Giuseppe Rossi fez caminho diferente. Saiu do Parma ainda como juvenil, mas sem espaço no Manchester United, voltou a seu clube por empréstimo para uma missão quase impossível: salvar o clube do rebaixamento. Rossi arrebentou e liderou o time em uma reação sensacional, mas não convenceu nenhum dos gigantes italianos a investir em seu futebol. Torcedor declarado do Milan, viu Berlusconi gastar seu dinheiro em Alexandre Pato e partiu para o Villarreal por 10 milhões de euros.
Com a dificuldade de Aquilani se firmar na Roma graças às sucessivas lesões, somente Montolivo e Chiellini têm tido espaço concreto tanto na Nazionale quanto em seus clubes italianos. O problema acaba estourando na defesa, até pouco tempo atrás setor forte da seleção. Sem novos nomes surgindo, gente não mais que mediana (como Amelia, Zaccardo, Bonera) e alguns medíocres (Barzagli, Curci) aparecem com freqüência assustadora entre os convocados.
É claro que a Itália não crê em seus jovens e a última convocação de Lippi é um bom exemplo, quando seis dos 23 convocados atuavam em clubes de fora da Serie A – número considerável, se considerarmos que todos os campeões mundiais de 2006 estavam no campeonato do país. Essa falta de renovação acompanhada de uma debandada de jogadores até de nível mediano (Dossena, Grosso, De Sanctis) já atrapalhou Donadoni na montagem do grupo que decepcionou na última Eurocopa e tende a fazer o mesmo com Lippi no caminho para a próxima Copa do Mundo.

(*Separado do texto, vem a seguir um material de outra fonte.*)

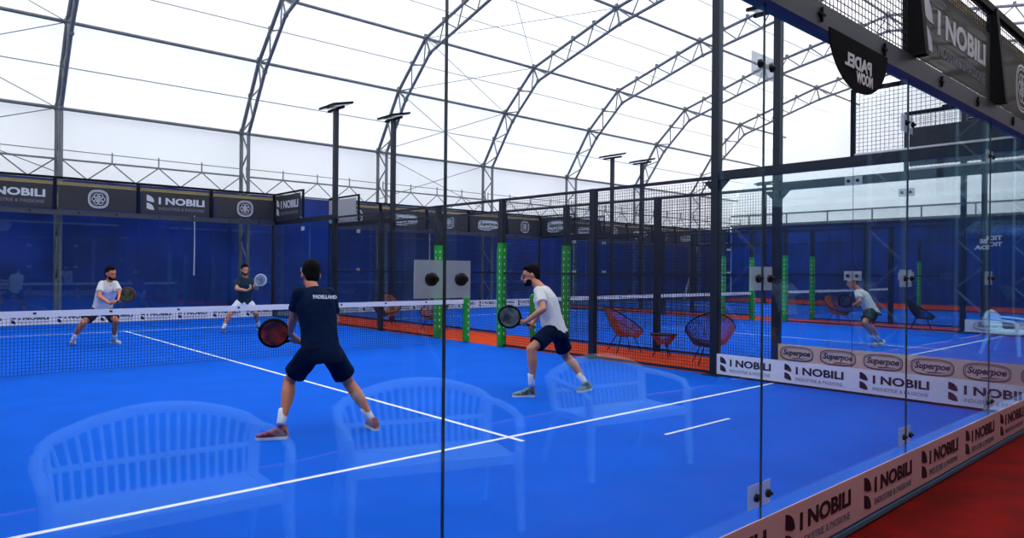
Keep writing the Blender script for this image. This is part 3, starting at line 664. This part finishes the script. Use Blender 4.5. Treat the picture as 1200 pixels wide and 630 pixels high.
    if hair:
        c = MB(); c.ball(H(0, -.022, .036), (0.0896, 0.1053, 0.1075), 20, HR); c.ball(H(0, -.062, -.02), (0.0739, 0.0538, 0.0806), 14, HR); c.ball(H(0, .03, .085), (0.0650, 0.0560, 0.0392), 12, HR); inst('hair', remesh(c, .006, 'hair', HAIR, 2, .008), root)
    if beard:
        c = MB(); c.ball(H(0, .030, -.088), (0.0560, 0.0640, 0.0400), 16, HR); c.ball(H(.040, .034, -.072), (.026, .044, .034), 12, HR); c.ball(H(-.040, .034, -.072), (.026, .044, .034), 12, HR); c.ball(H(0, .066, -.092), (.034, .036, .030), 12, HR); inst('beard', remesh(c, .005, 'beard', HAIR, 2), root)
    if back_text:
        c = shc.lerp(hipc, .13) - fx*.150; xx = -side if (-side).dot(_R) > 0 else side; uu = spine; frb = (c, xx, uu, -fx); tb = MB(); put_text(tb, back_text, -.10, -.02, .24, .035, frb, th=.006, bold=.03)
        inst('back_lettering', tb.mesh('back_lettering', WHITE), root)
    if chest_logo:
        c = shc.lerp(hipc, .22) + fx*.150 + side*.08; frb = (c, -side, spine, fx); tb = MB(); ring(tb, frb, 0, 0, .04, .04, .035, 14); inst('chest_emblem', tb.mesh('chest_emblem', PALE), root)
    return root
def racket(label, c, e, nrm, face_m, rim_m, group='padel rackets'):
    """c: centre of the striking face, e: end of the grip"""
    c = V(c); e = V(e); ax = (c-e).normalized(); n = V(nrm); n = (n - ax*n.dot(ax)).normalized(); x = ax.cross(n)
    e = c - ax*.335; r = empty('padel_racket', e); tag(r, label, 'racket', group); c = c-e; e = V()
    pts = []
    for k in range(36):
        t = 2*PI*k/36; rr = .128+.006*math.cos(t); q = -math.cos(t)
        w = .128*math.sin(t)*(1 if q > -.3 else 1-.0); pts.append(c + x*w + ax*(.132*math.cos(t)))
    b = MB(); b.poly([p*1 - n*.016 for p in [c+(p-c)*.95 for p in pts]], n, .032); fo = fixnormals(b.mesh('racket_face', face_m)); inst('racket_face', fo, r)
    b = MB(); b.tube(pts+[pts[0]], .0185, 8, cap=False); b.build('rim', rim_m, parent=r, smooth=True)
    b = MB()
    for i in range(-3, 4):
        for j in range(-3, 4):
            if i*i+j*j <= 10:
                p = c + x*(i*.026) + ax*(j*.026+.01)
                for s in (-1, 1): b.poly([p + n*(.0165*s) + (x*math.cos(q) + ax*math.sin(q))*.0062 for q in [PI/3*m_ for m_ in range(6)]], n*s, .0008)
    b.build('hole_pattern', RUB, parent=r)
    b = MB(); 
    for s in (-1, 1): b.tube([c + x*(.07*s) - ax*.105, c + x*(.035*s) - ax*.15, c - ax*.19 + x*.010*s], [.016, .014, .014], 8)
    b.build('throat', rim_m, parent=r, smooth=True)
    b = MB(); b.tube([c - ax*.175, c - ax*.2, c - ax*.32, c - ax*.335], [.013, .0155, .016, .018], 10); b.build('grip', RUB, parent=r, smooth=True)
    return r
def kit(c, e, **g): return dict(c=V(c), e=V(c) + (V(e)-V(c)).normalized()*.335, **g)
def on(k, t): return k['c'].lerp(k['e'], t)
# ---- player A, navy, back to the camera
rk = kit(at(321, 390, 6.83), at(354, 401, 6.96)); rk['L'] = on(rk, .62); rk['R'] = on(rk, .88)
J = dict(head=at(364, 320, 6.72), neck=at(365, 334, 6.64), shL=at(348, 342, 6.50), shR=at(388, 343, 6.74), elL=at(344, 372, 6.62), wrL=at(340, 391, 6.84), elR=at(393, 376, 6.9), wrR=at(362, 397, 6.98),
         hipL=at(365, 412, 6.44), hipR=at(388, 412, 6.6), knL=at(339, 446, 6.58), knR=at(409, 449, 6.82), anL=at(330, 493, 6.36), anR=at(433, 488, 6.78))
J['heelL'] = gnd(336, 514); J['toeL'] = gnd(311, 515); J['heelR'] = gnd(441, 505); J['toeR'] = gnd(429, 497)
rA = rk
person('person in navy shirt and navy shorts crouching at the near left, back turned', J, (-.25, 1, 0), SKIN2, TEE_N, SH_N, SHOE_R, racket=rk, back_text='PADELLAND', look=V((.2, 1, -.08)), beard=False)
racket('black racket with orange red pattern held by the near player in navy', rk['c'], rk['e'], -_f + _R*.2, mat('racket_black_red', (26, 14, 14), .35, rgb2=(190, 60, 30), nscale=9), BLACK)
# ---- player B, white shirt, profile
rk = kit(at(597, 371, 8.66), at(624, 383, 8.66)); rk['L'] = on(rk, .56); rk['R'] = on(rk, .86)
J = dict(head=at(622, 321, 8.93), neck=at(627, 330, 8.90), shL=at(631, 340, 8.68), shR=at(640, 340, 9.02), elL=at(637, 362, 8.50), wrL=at(617, 376, 8.58), elR=at(636, 362, 8.98), wrR=at(624, 378, 8.76),
         hipL=at(647, 387, 8.70), hipR=at(654, 387, 8.88), knL=at(622, 409, 8.46), knR=at(663, 417, 9.12), anL=at(623, 448, 8.50), anR=at(684, 446, 8.98))
J['heelL'] = gnd(626, 465); J['toeL'] = gnd(605, 465); J['heelR'] = gnd(692, 457); J['toeR'] = gnd(677, 460)
person('person in white shirt and navy shorts crouching in the middle, seen from the side', J, (-.65, .76, 0), SKIN, TEE_W, SH_N, SHOE_B, racket=rk, beard=True, look=V((-.72, .70, -.08)))
racket('black and grey racket held low by the near player in white', rk['c'], rk['e'], -_f + _R*.15, mat('racket_black_grey', (20, 26, 34), .35, rgb2=(120, 130, 130), nscale=7), BLACK)
# ---- player C, far left, white shirt
rk = kit(at(150, 345, 13.15), at(133, 356, 13.2)); rk['R'] = on(rk, .90); rk['L'] = on(rk, .60)
J = dict(head=at(130, 319, 13.6), neck=at(129, 327, 13.68), shR=at(118.5, 332, 13.57), shL=at(136, 332, 13.8), elR=at(116, 347, 13.42), wrR=at(129, 355.5, 13.25), elL=at(141, 345, 13.62), wrL=at(139, 354, 13.3),
         hipR=at(112, 364, 13.72), hipL=at(126, 363, 13.9), knR=at(98, 378, 13.45), knL=at(136, 376, 13.68), anR=at(86, 397, 13.5), anL=at(134, 396, 13.95))
J['heelR'] = gnd(87, 402); J['toeR'] = gnd(80, 406); J['heelL'] = gnd(131, 402); J['toeL'] = gnd(142, 403)
person('person in white shirt and black shorts crouching beyond the net at the far left', J, (.25, -1, 0), SKIN2, TEE_W, SH_K, SHOE_W, racket=rk, beard=True, look=V((.45, -1, -.05)), vox=.009)
racket('green and black racket held by the far left player', rk['c'], rk['e'], -_f, mat('racket_green', (30, 40, 24), .4, rgb2=(110, 120, 60), nscale=9), mat('rim_red', (90, 20, 16), .4))
# ---- player D, far, teal shirt and white shorts
rk = kit(at(305.4, 328, 16.5), at(293, 339, 16.5)); rk['R'] = on(rk, .92); rk['L'] = on(rk, .58)
J = dict(head=at(287, 315, 16.88), neck=at(287, 323, 16.95), shR=at(279, 327, 16.86), shL=at(295.5, 328, 17.1), elR=at(277, 338, 16.7), wrR=at(290, 340.5, 16.55), elL=at(301, 338, 16.88), wrL=at(300.5, 335.5, 16.6),
         hipR=at(280.5, 355, 16.95), hipL=at(292, 355, 17.1), knR=at(269.5, 368, 16.72), knL=at(300, 367, 16.95), anR=at(262, 384, 16.62), anL=at(302.5, 381, 17.2))
J['heelR'] = gnd(263, 388); J['toeR'] = gnd(258, 391); J['heelL'] = gnd(302, 385.5); J['toeL'] = gnd(306, 388.5)
person('person in dark teal shirt and white shorts standing beyond the net', J, (.2, -1, 0), SKIN, TEE_T, SH_W, SHOE_D, racket=rk, beard=True, chest_logo=True, look=V((-.1, -1, 0)), vox=.009)
racket('pale grey racket held up by the far player in teal', rk['c'], rk['e'], -_f, mat('racket_pale', (150, 165, 185), .4, rgb2=(90, 100, 120), nscale=9), mat('rim_grey', (190, 195, 200), .4))
# ---- player E, second court
rk = kit(at(990, 352, 14.8), at(1003, 359, 14.8)); rk['L'] = on(rk, .60); rk['R'] = on(rk, .92)
J = dict(head=at(999, 330, 15.0), neck=at(1003, 336, 14.97), shL=at(1004.5, 342, 14.79), shR=at(1010, 342, 15.12), elL=at(1008, 353, 14.64), wrL=at(1001, 357, 14.72), elR=at(1011, 353, 15.02), wrR=at(1003.5, 357.5, 14.88),
         hipL=at(1020, 365, 14.76), hipR=at(1024, 365, 14.92), knL=at(1013, 378, 14.52), knR=at(1017, 380, 14.74), anL=at(1023, 396, 14.66), anR=at(1029, 396, 14.86))
J['heelL'] = gnd(1029, 405); J['toeL'] = gnd(1015, 408); J['heelR'] = gnd(1036, 404); J['toeR'] = gnd(1024, 407)
person('person in white shirt and dark shorts lunging on the second court at the right', J, (-.65, .76, 0), SKIN, TEE_W, mat('dark_green_shorts', (16, 44, 48), .8), SHOE_G, hair=True, racket=rk, look=V((-.72, .7, -.15)), vox=.009)
racket('dark racket held by the player on the second court', rk['c'], rk['e'], -_f, mat('racket_dark', (40, 40, 60), .4, rgb2=(80, 80, 100), nscale=7), BLACK)
# ================================================================== LIGHT
w = bpy.data.worlds.new('daylight'); S.world = w; w.use_nodes = True; nt = w.node_tree
bg = nt.nodes['Background']; bg.inputs['Color'].default_value = (.985, .98, 1.0, 1); bg.inputs['Strength'].default_value = 3.7
sl = bpy.data.lights.new('sun', 'SUN'); sl.energy = 33; sl.angle = .3; sl.color = (1, .98, .95); so = bpy.data.objects.new('sun', sl); COL.objects.link(so)
so.rotation_euler = (math.radians(8), math.radians(46), 0)
S.view_settings.view_transform = 'Standard'; S.view_settings.look = 'None'; S.view_settings.exposure = -0.38; S.view_settings.gamma = 1
S.view_settings.use_curve_mapping = False
c = S.cycles if hasattr(S, 'cycles') else None
if c:
    c.max_bounces = 10; c.diffuse_bounces = 5; c.glossy_bounces = 5; c.transmission_bounces = 8; c.transparent_max_bounces = 40
    c.use_denoising = True; c.caustics_reflective = False; c.caustics_refractive = False; c.sample_clamp_indirect = 8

A insistência da imprensa do país em veicular notícias sobre possíveis retornos de Nesta, Del Piero e Totti à camisa azzurra é um bom termômetro. Bem como a obstinada discussão sobre a naturalização de Amauri. Como já discutido tantas vezes nesta coluna, é tradicional a falta de espaço dada pelos clubes da Serie A, uma falha crônica de uma das ligas mais fortes do mundo. Mas agora até mesmo a seleção do país corre perigo em médio prazo, ainda que possua boas gerações em surgimento. Porque não basta ter bons jogadores na base. E nem sempre é tão cedo assim para lançá-los. Ou para tanta desconfiança.